Exercise instructions: Scan the data for lines with "Write" and report the count by itself.

Records for the task:
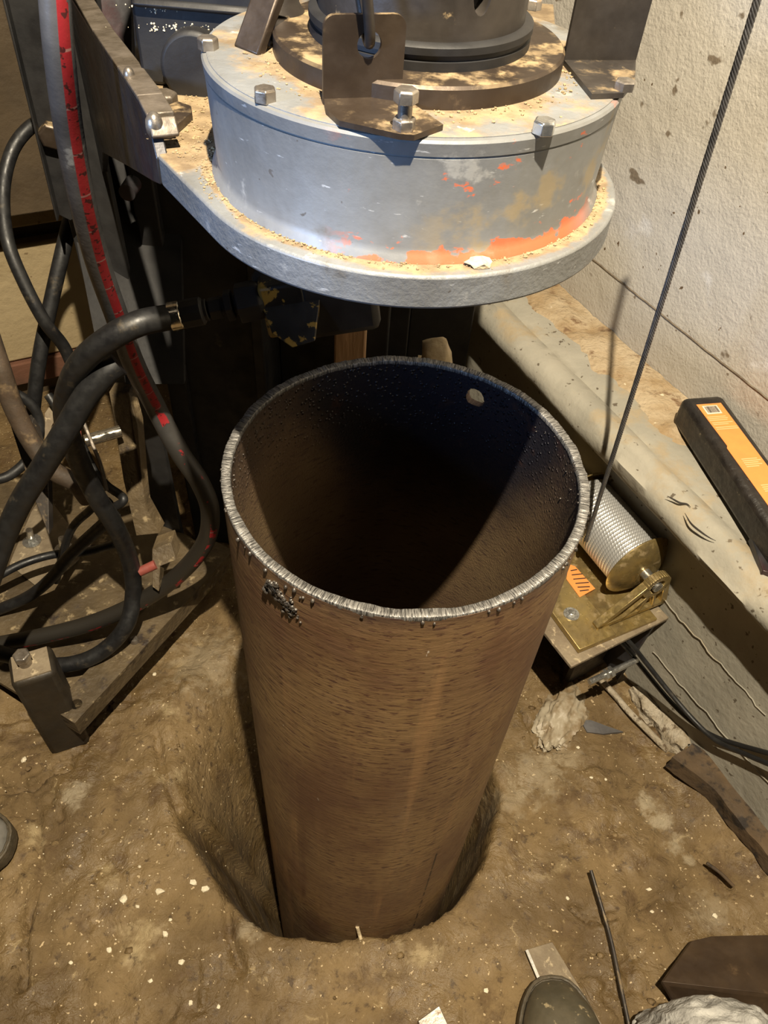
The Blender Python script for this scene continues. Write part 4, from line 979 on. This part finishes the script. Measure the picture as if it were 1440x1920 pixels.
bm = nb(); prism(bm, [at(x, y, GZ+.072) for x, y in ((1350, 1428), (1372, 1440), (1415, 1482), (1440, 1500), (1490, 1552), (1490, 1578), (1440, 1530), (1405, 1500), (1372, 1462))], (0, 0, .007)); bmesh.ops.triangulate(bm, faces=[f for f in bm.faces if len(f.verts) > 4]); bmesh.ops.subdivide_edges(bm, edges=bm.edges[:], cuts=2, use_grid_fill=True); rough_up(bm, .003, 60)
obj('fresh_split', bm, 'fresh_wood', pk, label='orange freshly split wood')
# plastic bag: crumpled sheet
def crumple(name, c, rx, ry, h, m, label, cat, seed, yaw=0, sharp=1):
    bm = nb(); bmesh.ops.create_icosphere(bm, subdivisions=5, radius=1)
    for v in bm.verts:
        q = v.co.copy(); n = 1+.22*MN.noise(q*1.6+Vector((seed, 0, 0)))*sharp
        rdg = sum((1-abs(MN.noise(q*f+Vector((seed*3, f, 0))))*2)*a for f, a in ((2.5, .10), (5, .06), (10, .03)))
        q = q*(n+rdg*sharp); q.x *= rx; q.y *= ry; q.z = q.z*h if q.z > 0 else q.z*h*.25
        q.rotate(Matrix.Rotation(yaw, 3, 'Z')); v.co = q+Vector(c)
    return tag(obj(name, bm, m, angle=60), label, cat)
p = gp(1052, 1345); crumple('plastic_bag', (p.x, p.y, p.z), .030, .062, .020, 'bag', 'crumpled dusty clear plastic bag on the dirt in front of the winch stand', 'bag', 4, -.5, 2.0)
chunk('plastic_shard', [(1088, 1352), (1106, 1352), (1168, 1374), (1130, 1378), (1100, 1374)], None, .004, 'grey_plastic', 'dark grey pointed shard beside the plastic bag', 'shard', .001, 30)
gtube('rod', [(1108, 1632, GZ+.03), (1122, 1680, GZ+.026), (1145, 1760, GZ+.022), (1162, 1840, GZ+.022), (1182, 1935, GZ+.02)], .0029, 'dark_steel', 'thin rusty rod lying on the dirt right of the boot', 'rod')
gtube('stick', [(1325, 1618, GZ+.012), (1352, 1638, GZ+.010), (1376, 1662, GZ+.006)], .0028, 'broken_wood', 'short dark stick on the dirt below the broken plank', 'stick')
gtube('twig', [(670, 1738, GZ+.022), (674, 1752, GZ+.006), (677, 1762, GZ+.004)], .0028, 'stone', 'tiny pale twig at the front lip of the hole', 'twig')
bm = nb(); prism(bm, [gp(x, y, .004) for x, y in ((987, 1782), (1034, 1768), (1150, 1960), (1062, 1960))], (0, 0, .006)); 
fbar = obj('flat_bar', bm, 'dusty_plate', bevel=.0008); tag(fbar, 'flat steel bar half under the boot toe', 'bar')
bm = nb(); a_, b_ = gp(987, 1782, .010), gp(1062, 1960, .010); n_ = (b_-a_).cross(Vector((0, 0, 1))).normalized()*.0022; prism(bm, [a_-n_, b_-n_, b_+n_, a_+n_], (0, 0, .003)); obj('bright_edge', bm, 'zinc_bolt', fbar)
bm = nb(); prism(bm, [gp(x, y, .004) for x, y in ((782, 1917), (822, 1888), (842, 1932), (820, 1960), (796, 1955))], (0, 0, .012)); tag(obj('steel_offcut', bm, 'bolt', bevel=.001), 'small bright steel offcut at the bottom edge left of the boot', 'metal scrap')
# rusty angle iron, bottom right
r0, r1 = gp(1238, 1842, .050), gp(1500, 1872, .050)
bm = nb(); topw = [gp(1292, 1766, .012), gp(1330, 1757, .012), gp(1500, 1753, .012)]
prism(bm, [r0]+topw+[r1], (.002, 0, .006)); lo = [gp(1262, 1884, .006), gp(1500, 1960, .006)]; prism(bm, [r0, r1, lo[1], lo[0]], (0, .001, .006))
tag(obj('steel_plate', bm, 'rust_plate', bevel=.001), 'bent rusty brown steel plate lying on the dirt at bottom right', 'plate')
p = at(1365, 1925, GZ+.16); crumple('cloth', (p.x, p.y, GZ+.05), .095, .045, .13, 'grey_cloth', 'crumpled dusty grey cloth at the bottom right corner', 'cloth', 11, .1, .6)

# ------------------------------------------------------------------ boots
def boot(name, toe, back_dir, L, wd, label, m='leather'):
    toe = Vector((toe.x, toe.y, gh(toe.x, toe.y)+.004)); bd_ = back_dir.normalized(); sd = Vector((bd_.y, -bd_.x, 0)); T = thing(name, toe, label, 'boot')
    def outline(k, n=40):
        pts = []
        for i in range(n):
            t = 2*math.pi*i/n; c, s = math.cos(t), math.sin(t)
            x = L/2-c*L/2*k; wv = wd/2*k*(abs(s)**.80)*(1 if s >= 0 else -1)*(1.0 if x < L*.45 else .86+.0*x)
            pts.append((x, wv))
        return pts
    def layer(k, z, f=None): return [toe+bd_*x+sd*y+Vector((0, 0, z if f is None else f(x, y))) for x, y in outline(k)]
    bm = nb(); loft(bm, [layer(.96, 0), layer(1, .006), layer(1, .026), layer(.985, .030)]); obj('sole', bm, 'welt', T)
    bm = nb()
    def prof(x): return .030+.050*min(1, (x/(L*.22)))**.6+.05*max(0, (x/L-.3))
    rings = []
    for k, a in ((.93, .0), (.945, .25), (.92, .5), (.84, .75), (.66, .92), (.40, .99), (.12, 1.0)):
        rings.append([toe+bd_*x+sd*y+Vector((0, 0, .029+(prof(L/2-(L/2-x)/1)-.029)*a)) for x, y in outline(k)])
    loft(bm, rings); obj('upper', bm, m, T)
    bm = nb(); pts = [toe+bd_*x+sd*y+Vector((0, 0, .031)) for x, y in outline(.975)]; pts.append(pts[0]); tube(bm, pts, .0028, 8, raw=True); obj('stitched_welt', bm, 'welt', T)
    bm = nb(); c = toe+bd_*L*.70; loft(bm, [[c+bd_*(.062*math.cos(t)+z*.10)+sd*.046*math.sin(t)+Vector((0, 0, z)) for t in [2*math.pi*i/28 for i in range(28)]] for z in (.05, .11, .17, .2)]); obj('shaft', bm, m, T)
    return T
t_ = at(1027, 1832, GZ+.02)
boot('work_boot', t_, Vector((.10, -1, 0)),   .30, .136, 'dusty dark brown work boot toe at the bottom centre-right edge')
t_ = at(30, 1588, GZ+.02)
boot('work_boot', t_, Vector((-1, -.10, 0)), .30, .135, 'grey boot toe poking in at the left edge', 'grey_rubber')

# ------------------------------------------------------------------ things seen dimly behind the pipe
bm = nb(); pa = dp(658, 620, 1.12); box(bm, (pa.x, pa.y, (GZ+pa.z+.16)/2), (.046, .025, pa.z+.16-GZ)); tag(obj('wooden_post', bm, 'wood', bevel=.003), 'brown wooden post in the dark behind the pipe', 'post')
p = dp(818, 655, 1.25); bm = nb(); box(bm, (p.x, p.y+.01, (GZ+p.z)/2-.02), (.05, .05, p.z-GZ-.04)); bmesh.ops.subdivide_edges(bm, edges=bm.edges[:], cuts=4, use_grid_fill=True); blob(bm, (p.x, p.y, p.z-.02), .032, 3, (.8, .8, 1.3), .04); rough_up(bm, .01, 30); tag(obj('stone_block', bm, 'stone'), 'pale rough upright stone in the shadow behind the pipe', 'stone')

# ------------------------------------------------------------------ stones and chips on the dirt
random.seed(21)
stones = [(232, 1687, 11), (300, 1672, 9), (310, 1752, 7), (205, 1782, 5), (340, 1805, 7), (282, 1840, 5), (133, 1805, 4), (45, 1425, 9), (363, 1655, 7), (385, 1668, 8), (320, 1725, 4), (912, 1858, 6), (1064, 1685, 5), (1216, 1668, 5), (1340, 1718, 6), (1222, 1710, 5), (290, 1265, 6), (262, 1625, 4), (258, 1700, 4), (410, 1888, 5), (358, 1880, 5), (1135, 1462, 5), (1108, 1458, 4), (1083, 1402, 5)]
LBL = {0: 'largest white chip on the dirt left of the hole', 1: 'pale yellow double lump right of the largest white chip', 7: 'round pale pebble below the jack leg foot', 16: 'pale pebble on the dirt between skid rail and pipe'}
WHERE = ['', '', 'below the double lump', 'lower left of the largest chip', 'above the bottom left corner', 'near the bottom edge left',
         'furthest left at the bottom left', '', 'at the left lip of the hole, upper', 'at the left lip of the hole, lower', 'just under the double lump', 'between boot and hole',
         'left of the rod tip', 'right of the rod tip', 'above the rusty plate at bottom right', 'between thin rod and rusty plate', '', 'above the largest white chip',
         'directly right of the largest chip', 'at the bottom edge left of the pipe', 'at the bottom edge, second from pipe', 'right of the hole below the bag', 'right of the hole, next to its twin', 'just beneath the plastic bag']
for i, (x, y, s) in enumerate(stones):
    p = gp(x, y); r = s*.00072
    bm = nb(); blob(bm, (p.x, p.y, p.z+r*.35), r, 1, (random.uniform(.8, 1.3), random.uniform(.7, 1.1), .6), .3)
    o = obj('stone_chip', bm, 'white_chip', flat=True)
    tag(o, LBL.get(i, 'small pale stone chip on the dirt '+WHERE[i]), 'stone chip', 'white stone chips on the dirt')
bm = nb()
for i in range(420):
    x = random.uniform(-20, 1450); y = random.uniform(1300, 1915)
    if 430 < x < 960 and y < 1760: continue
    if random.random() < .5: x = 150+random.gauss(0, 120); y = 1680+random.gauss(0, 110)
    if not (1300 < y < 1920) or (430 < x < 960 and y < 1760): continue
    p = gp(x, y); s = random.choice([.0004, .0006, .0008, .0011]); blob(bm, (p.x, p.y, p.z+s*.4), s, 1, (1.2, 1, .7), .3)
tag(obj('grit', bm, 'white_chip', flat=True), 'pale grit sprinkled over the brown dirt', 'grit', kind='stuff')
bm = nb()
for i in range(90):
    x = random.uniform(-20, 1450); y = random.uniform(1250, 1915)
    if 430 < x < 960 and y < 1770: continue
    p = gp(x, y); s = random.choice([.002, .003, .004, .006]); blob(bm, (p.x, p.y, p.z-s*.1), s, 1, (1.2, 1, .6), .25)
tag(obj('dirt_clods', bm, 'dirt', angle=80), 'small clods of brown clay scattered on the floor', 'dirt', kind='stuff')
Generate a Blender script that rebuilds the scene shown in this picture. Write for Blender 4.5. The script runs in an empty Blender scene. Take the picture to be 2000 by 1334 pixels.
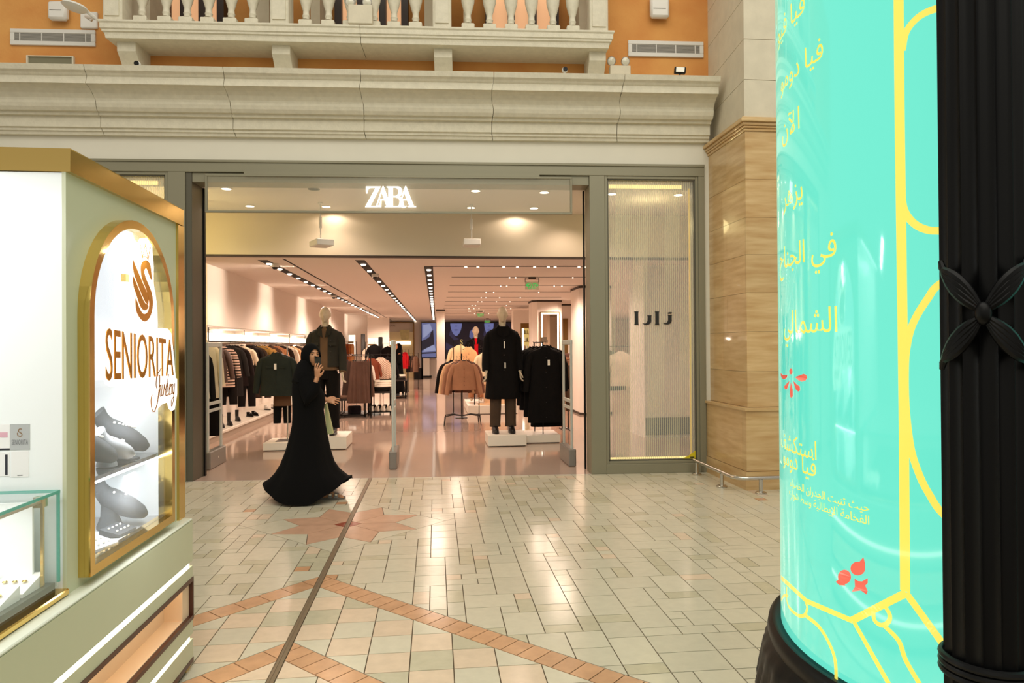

The result: 2